## SUPPLIED MATERIAL
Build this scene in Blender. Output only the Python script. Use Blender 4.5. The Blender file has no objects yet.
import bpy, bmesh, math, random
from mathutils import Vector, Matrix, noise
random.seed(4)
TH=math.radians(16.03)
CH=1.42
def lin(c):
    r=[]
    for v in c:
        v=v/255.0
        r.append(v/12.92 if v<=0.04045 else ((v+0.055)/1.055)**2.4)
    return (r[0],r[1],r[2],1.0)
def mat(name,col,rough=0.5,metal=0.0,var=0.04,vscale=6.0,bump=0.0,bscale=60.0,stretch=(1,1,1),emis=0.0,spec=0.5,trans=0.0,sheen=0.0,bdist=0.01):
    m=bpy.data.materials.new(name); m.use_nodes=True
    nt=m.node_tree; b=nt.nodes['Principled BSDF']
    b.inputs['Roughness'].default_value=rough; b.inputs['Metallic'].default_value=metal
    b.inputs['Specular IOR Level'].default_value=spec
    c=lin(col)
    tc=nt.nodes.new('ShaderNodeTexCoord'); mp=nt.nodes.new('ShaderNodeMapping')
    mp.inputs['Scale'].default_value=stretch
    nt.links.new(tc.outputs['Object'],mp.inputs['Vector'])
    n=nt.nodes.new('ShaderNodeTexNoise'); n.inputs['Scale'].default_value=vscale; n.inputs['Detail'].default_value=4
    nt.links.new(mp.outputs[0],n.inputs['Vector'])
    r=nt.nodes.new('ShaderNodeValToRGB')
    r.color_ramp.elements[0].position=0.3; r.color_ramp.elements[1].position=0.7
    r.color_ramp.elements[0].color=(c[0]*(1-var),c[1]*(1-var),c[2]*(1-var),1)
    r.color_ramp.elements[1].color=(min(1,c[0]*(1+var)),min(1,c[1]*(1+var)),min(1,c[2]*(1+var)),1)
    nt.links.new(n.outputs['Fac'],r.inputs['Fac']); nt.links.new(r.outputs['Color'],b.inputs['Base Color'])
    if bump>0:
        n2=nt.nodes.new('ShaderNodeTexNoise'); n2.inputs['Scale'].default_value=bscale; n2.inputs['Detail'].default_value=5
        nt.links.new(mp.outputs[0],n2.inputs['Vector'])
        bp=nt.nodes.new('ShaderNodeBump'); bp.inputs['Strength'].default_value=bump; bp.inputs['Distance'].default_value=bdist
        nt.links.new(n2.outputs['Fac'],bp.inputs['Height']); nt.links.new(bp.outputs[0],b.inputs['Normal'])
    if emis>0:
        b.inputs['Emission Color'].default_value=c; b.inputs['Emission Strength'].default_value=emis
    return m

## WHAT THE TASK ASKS
Set out the complete listing exactly as shown.

## RESULT FOR THIS TASK
Build this scene in Blender. Output only the Python script. Use Blender 4.5. The Blender file has no objects yet.
import bpy, bmesh, math, random
from mathutils import Vector, Matrix, noise
random.seed(4)
TH=math.radians(16.03)
CH=1.42
def lin(c):
    r=[]
    for v in c:
        v=v/255.0
        r.append(v/12.92 if v<=0.04045 else ((v+0.055)/1.055)**2.4)
    return (r[0],r[1],r[2],1.0)
def mat(name,col,rough=0.5,metal=0.0,var=0.04,vscale=6.0,bump=0.0,bscale=60.0,stretch=(1,1,1),emis=0.0,spec=0.5,trans=0.0,sheen=0.0,bdist=0.01):
    m=bpy.data.materials.new(name); m.use_nodes=True
    nt=m.node_tree; b=nt.nodes['Principled BSDF']
    b.inputs['Roughness'].default_value=rough; b.inputs['Metallic'].default_value=metal
    b.inputs['Specular IOR Level'].default_value=spec
    c=lin(col)
    tc=nt.nodes.new('ShaderNodeTexCoord'); mp=nt.nodes.new('ShaderNodeMapping')
    mp.inputs['Scale'].default_value=stretch
    nt.links.new(tc.outputs['Object'],mp.inputs['Vector'])
    n=nt.nodes.new('ShaderNodeTexNoise'); n.inputs['Scale'].default_value=vscale; n.inputs['Detail'].default_value=4
    nt.links.new(mp.outputs[0],n.inputs['Vector'])
    r=nt.nodes.new('ShaderNodeValToRGB')
    r.color_ramp.elements[0].position=0.3; r.color_ramp.elements[1].position=0.7
    r.color_ramp.elements[0].color=(c[0]*(1-var),c[1]*(1-var),c[2]*(1-var),1)
    r.color_ramp.elements[1].color=(min(1,c[0]*(1+var)),min(1,c[1]*(1+var)),min(1,c[2]*(1+var)),1)
    nt.links.new(n.outputs['Fac'],r.inputs['Fac']); nt.links.new(r.outputs['Color'],b.inputs['Base Color'])
    if bump>0:
        n2=nt.nodes.new('ShaderNodeTexNoise'); n2.inputs['Scale'].default_value=bscale; n2.inputs['Detail'].default_value=5
        nt.links.new(mp.outputs[0],n2.inputs['Vector'])
        bp=nt.nodes.new('ShaderNodeBump'); bp.inputs['Strength'].default_value=bump; bp.inputs['Distance'].default_value=bdist
        nt.links.new(n2.outputs['Fac'],bp.inputs['Height']); nt.links.new(bp.outputs[0],b.inputs['Normal'])
    if emis>0:
        b.inputs['Emission Color'].default_value=c; b.inputs['Emission Strength'].default_value=emis
    return m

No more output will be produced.